Sunday, October 28, 2018

Don't confuse

In a recent conversation with an acquaintance, the term 'love' came up. I immediately responded with, "Love is not an emotion", with which he wholeheartedly disagreed. But alas, as is often the case, people don't think through and carefully articulate their terminology.
The way one may feel about love is an emotion. But love itself is an action and a state of mind. If we are faithfully following Christ's command to love our neighbor, we do so regardless of how we feel about him. Our feelings, in this case, are irrelevant. We love because it's the right thing to do. And no one dislikes love, giving or receiving.
But there are two other terms here to consider. One, "like", is completely an emotional response. We may hear a beautiful piece of music and because it emotionally moves us, we like it. We may really like to be with a particular person, because of the feelings we have when we are with them. That's all fine and good, but it not love. It is a focus on ourselves.

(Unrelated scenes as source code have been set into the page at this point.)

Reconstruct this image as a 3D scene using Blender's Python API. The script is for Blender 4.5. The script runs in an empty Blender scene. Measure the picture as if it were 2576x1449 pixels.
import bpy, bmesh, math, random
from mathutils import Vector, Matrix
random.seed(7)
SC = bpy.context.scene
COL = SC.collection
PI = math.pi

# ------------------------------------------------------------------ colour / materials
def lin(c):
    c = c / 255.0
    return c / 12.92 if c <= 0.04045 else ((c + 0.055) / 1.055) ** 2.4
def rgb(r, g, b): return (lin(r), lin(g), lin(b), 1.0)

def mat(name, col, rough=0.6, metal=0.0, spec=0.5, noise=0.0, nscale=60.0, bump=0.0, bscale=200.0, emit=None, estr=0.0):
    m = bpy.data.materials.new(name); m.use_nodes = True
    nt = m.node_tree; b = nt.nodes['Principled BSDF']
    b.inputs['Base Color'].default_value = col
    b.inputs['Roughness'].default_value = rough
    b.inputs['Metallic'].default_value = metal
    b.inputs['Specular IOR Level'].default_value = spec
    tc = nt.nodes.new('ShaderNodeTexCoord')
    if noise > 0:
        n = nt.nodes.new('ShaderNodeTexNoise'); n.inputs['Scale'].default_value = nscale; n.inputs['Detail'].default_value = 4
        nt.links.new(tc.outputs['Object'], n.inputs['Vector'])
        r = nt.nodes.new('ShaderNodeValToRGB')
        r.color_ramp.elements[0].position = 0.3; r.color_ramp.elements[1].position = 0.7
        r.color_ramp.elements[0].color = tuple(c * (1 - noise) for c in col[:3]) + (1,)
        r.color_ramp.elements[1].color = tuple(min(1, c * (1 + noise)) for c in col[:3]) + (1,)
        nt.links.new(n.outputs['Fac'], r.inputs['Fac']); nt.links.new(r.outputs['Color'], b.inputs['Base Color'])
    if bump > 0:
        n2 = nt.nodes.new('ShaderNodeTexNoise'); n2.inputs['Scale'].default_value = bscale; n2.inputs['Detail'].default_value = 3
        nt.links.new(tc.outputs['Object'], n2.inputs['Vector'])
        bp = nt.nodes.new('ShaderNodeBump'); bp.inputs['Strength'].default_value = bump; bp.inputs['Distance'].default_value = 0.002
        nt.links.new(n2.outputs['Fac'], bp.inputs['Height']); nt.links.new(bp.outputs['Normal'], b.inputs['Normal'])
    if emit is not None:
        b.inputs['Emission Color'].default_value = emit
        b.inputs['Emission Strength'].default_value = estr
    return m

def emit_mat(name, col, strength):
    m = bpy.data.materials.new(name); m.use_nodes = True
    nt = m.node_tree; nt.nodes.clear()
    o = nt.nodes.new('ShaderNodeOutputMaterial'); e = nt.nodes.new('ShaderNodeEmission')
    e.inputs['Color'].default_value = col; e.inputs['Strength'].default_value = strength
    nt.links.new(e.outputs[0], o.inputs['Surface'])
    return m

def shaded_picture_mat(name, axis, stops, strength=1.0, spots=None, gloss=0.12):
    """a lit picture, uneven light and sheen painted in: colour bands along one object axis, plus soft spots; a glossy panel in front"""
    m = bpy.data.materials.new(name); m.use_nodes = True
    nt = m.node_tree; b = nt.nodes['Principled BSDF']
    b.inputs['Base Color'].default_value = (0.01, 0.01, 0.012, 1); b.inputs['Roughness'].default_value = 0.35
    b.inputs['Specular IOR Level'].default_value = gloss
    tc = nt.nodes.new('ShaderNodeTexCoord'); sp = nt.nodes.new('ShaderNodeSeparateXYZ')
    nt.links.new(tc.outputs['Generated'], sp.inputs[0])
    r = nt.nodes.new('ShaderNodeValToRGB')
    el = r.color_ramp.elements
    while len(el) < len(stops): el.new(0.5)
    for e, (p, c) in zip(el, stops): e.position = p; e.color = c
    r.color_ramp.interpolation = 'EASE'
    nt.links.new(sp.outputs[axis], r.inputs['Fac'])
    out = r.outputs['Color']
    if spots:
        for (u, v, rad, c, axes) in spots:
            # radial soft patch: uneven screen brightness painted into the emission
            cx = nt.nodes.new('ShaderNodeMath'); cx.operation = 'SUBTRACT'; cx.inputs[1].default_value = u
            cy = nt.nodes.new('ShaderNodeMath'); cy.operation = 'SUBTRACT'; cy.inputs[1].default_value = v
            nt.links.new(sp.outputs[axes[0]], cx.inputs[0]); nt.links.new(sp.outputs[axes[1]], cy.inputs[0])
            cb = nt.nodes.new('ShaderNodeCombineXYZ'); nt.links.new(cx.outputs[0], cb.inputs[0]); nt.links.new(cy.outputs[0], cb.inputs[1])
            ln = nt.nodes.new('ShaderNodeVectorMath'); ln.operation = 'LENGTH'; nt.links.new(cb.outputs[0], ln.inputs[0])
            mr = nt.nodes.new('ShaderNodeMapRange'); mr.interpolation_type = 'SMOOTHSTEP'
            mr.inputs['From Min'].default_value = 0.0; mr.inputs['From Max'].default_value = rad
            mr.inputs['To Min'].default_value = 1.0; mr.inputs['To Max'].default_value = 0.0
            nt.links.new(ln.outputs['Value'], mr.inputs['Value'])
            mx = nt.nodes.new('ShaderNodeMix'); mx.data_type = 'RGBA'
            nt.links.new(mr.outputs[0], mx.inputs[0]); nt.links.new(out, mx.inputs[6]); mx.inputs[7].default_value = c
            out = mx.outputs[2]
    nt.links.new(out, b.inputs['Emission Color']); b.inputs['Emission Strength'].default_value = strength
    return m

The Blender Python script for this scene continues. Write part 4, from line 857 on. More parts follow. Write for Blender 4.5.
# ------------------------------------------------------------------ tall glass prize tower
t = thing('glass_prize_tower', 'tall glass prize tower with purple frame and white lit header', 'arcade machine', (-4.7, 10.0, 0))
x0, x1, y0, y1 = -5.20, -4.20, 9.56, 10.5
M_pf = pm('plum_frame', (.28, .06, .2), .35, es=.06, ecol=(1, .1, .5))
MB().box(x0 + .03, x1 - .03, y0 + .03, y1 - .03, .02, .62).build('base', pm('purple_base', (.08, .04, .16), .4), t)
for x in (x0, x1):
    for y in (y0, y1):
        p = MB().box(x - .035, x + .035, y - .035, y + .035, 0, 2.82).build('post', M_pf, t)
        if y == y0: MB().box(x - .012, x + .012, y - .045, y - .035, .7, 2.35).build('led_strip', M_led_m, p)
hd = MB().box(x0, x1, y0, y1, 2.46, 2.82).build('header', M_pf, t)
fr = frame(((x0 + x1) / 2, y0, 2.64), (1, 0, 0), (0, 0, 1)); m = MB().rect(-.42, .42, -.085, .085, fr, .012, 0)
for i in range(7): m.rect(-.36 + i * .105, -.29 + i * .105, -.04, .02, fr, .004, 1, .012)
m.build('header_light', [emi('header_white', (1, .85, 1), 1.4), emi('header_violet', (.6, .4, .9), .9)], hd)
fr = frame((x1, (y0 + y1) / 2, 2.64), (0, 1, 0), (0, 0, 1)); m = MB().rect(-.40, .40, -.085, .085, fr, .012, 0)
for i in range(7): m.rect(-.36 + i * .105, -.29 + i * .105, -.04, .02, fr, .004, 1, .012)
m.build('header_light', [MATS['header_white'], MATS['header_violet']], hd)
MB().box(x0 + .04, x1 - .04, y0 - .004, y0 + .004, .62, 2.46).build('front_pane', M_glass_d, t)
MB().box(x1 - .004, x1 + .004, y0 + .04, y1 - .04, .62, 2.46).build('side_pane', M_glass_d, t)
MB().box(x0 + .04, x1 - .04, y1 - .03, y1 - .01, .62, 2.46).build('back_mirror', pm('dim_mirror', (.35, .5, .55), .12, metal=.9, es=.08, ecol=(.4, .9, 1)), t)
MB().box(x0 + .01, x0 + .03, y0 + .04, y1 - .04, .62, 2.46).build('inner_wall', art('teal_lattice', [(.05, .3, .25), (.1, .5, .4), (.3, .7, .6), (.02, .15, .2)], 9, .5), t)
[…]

Two, "romance", is closer related to love, but still distinct from it. You may feel madly "in love" with someone, but it is really just an amplified "liking" of them. And if our marriage is built on romance, it is doomed to fail, for romance is fickle.
Our marriage shouldn't be built on liking someone either. For sure, we should like the person to whom we are married. But that will fluctuate as well, depending on our mood, on their mood, depending on the weather, or even depending on how our day went. But none of those things have any bearing on our love for someone else.
We love others because it is right and because it is a manifestation of who we are, as Christians. Jesus said it, let them know you by your love (John 13:35).